Black Friday - Sept.24: Crocus drops a bombshell

The following items were posted in September/04:


Fact:
As of Friday, Sept. 24, 2004 Crocus Fund shares had fallen to $10.61 - a $1.10 drop from the previous week's price of $11.71. Crocus Fund shares had reached their all-time high of $15.39 on June 29, 2000.


To link to a graph showing Crocus's decline in share value click on: http://globefunddb.theglobeandmail.com

To see a comparison of Crocus's performance  with other labour sponsored investment funds over the past ten years
, click on:
http://globefunddb.theglobeandmail.com/gishome/plsql/gis.topfundsGo


Fact: Crocus received an investment of $10 million from another labour sponsored investment fund, The Quebec Solidarité Fund, in late 2002. Crocus is required to pay 10% interest on that investment and, if the entire investment is not paid in full by November 15, Crocus will have to pay an additional 10% in interest on top of the 10% it is already required to pay.

Fact:  According to the Crocus Fund prospectus, Crocus is not required to repay shareholders their investments. See sections 8.03, 15.05 and 15.06 in the most recent Crocus Prospectus, currently in PDF format on Crocus website in the financials section.

Here is a direct quote from Section 15.05 of the prospectus:

"Notwithstanding the requirement of the Fund to maintain the Reserve Fund, there is no guarantee that the Fund will be in a financial position to pay the Redemption Price for Common Shares at the time that a redemption is requested. In that case, the Fund may delay payment of the redemption Price for an indefinite period."


Fact: Winnipeg news media have almost totally ignored Crocus's troubles. Whether it is because media outlets have been intimidated into silence by Crocus's threats of lawsuits, or because Crocus is a major advertiser in many of those same media, the result is the same: Manitobans have  been kept in the dark about Crocus's abysmal investment record over the past few years.

The Winnipeg Free Press has been one of the staunchest supporters of the Crocus Fund. No other mutual fund company comes close to spending the amounts that Crocus Fund spends in this paper.

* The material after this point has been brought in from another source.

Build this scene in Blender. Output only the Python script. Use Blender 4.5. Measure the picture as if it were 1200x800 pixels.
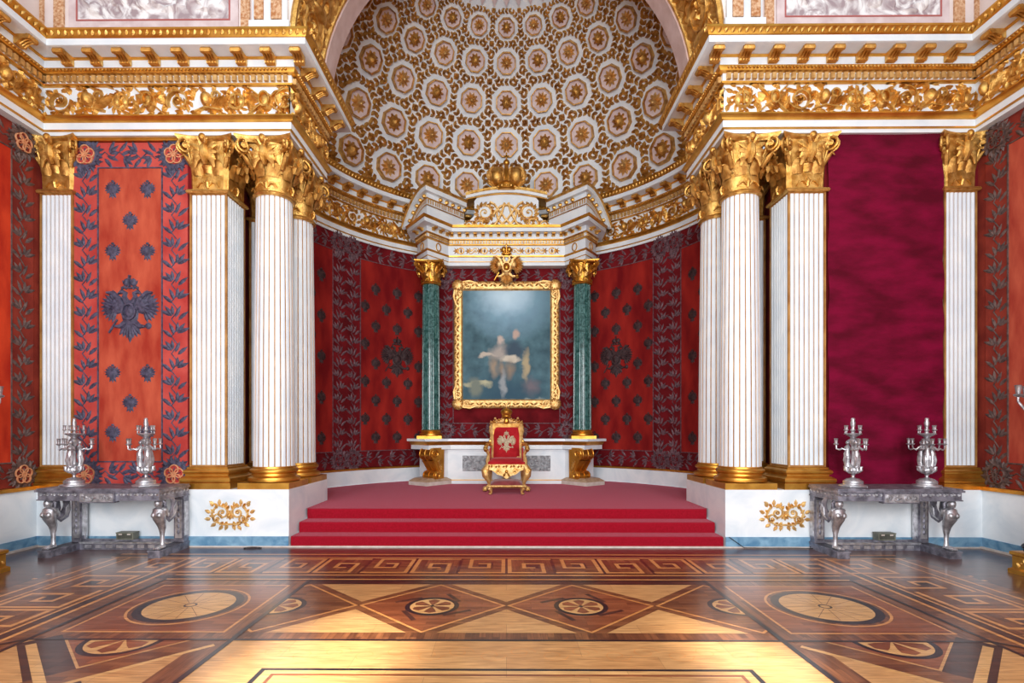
import bpy, math, random
from math import sin, cos, pi, sqrt, atan2, tan, atan, exp, radians
from mathutils import Vector

# ------------------------------------------------------------------ camera, world, lights
SC = bpy.context.scene
for o in list(bpy.data.objects):
    bpy.data.objects.remove(o)
COL = SC.collection

YAW = 0.4
cam_d = bpy.data.cameras.new('camera')
cam = bpy.data.objects.new('camera', cam_d)
COL.objects.link(cam)
cam.location = (0.0, 0.0, 1.8)
cam.rotation_euler = (pi / 2, 0, radians(YAW))
cam_d.sensor_width = 36.0
cam_d.lens = 18.6
cam_d.shift_x = 0.009
cam_d.shift_y = 0.0867
cam_d.clip_end = 200
SC.camera = cam

W = bpy.data.worlds.new('world')
SC.world = W
W.use_nodes = True
_bg = W.node_tree.nodes['Background']
_bg.inputs[0].default_value = (0.84, 0.91, 1.0, 1)
_bg.inputs[1].default_value = 0.78


def area(name, loc, target, sx, sy, power, col=(1, 1, 1)):
    d = bpy.data.lights.new(name, 'AREA')
    d.shape = 'RECTANGLE'
    d.size, d.size_y = sx, sy
    d.energy = power
    d.color = col
    o = bpy.data.objects.new(name, d)
    COL.objects.link(o)
    o.location = loc
    o.rotation_euler = (Vector(target) - Vector(loc)).to_track_quat('-Z', 'Y').to_euler()
    return o


# daylight through the tall windows of the wall behind the visitor, and an added overhead fill without a fixture
area('window_light', (-4.6, -5.0, 4.2), (-3.5, 9, 3.0), 2.2, 5.0, 640, (0.97, 0.985, 1.0))
area('window_light', (0.0, -5.0, 4.2), (0, 11, 3.4), 2.2, 5.0, 740, (0.97, 0.985, 1.0))
area('window_light', (4.6, -5.0, 4.2), (3.5, 9, 3.0), 2.2, 5.0, 520, (0.97, 0.985, 1.0))
area('overhead_fill', (0.0, 4.6, 8.6), (0, 6.5, 0), 3.0, 2.0, 240, (1.0, 0.93, 0.82))



def beam(name, loc, target, deg, power):
    d = bpy.data.lights.new(name, 'SPOT')
    d.spot_size = radians(deg)
    d.spot_blend = 0.9
    d.energy = power
    d.shadow_soft_size = .25
    d.color = (1.0, .95, .85)
    o = bpy.data.objects.new(name, d)
    COL.objects.link(o)
    o.location = loc
    o.rotation_euler = (Vector(target) - Vector(loc)).to_track_quat('-Z', 'Y').to_euler()


# sunbeams that fall through the windows onto the floor before the visitor
beam('sunbeam', (-3.4, -4.0, 5.6), (-1.45, 4.1, 0), 9, 26000)
beam('sunbeam', (4.4, -4.0, 5.6), (1.95, 4.2, 0), 6, 26000)

SC.view_settings.view_transform = 'Standard'
SC.view_settings.look = 'None'
SC.view_settings.gamma = 1.0
SC.view_settings.use_curve_mapping = False
SC.view_settings.exposure = -0.1
SC.cycles.use_denoising = True
SC.cycles.max_bounces = 6
SC.cycles.diffuse_bounces = 3
SC.cycles.glossy_bounces = 3

RND = random.Random(7)


# ------------------------------------------------------------------ materials
def S(r, g, b):
    f = lambda c: (c / 255 / 12.92) if c / 255 <= 0.04045 else ((c / 255 + 0.055) / 1.055) ** 2.4
    return (f(r), f(g), f(b), 1.0)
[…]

For the past two years the Free Press has gone so far as to print a special supplement prepared by the Crocus Fund prior to RRSP season, but with these words emblazoned across each page: "Special to the Free Press". Thus, unsuspecting readers might easily be lulled into thinking that it is the Free Press which is saying all these great things about the Crocus Fund. Any ethical newspaper would avoid such a clear deception.

An examination of the Crocus Fund website http://www.crocusfund.com/ will show that the Free Press has served as nothing more than a cheerleader for Crocus since its inception. There are over 74 Free Press articles lauding the fund on the Crocus Fund website.
The most recent outrageous example of Free Press bias occurred after Crocus Fund shares dropped a staggering $1.10 on Sept. 23. Rather than provide its readers with any kind of analysis that would show how badly Crocus has done, the Free Press accepted Crocus's pat explanation that the drop in share values was nothing to be alarmed about.
Here is what the Crocus Fund had to say: "The adjustment is primarily associated with ongoing information technology positions Crocus took in the late 90’s where performance expectations have not materialized. The optimism in the sector last year has not been sustained.
The investment cycle for venture capital is typically five to ten years, which is consistent with Crocus’s long-term investment strategy. As a result it is important to recognize that the year-end share price is a point-in-time reference of value, and that the ultimate outcome for any investment is known only when the investment position is sold."

When the Free Press simply reported Crocus's facile explanation practically ver batim, the following question was put to the Free Press reporter who wrote about Crocus's drop in share value: "After reading your sugar-coated piece today, why would any Crocus investor have any reason to worry?"
Here is the answer the Free Press reporter gave: "Sometimes because of legalities of what you can say or can't say about a person's reputation, newspapers leave it up to the reader to connect the dots on a story. This is one such example. It shouldn't take long."

Crocus's record of abysmal investments: Anyone familiar with Crocus's continuing record of losses would wonder how any right-thinking person would continue to sink money into the fund. Just consider some of the investments that have been written off in recent years: Westsun Sound and Light - $20,915,442; SLMsoft.com Inc. - $8,622,576; Isoboard Enterprises - $7,126,751; Winnport - over $7 million. The list goes on and on.

Why do Manitobans continue to give such great support to Crocus?
There is no doubt that Crocus has done a masterful job of persuading Manitobans that investing in Crocus is a good thing, no matter what evidence to the contrary may suggest. With an aggressive and shrewd advertising campaign that trumpets the "tax credits" to be obtained by buying Crocus Fund shares, thousands of individuals have bought into this unadulterated swill. Not only that, institutions such as credit unions have pushed Crocus Fund heavily, without warning their clients just how terribly risky an investment in Crocus is.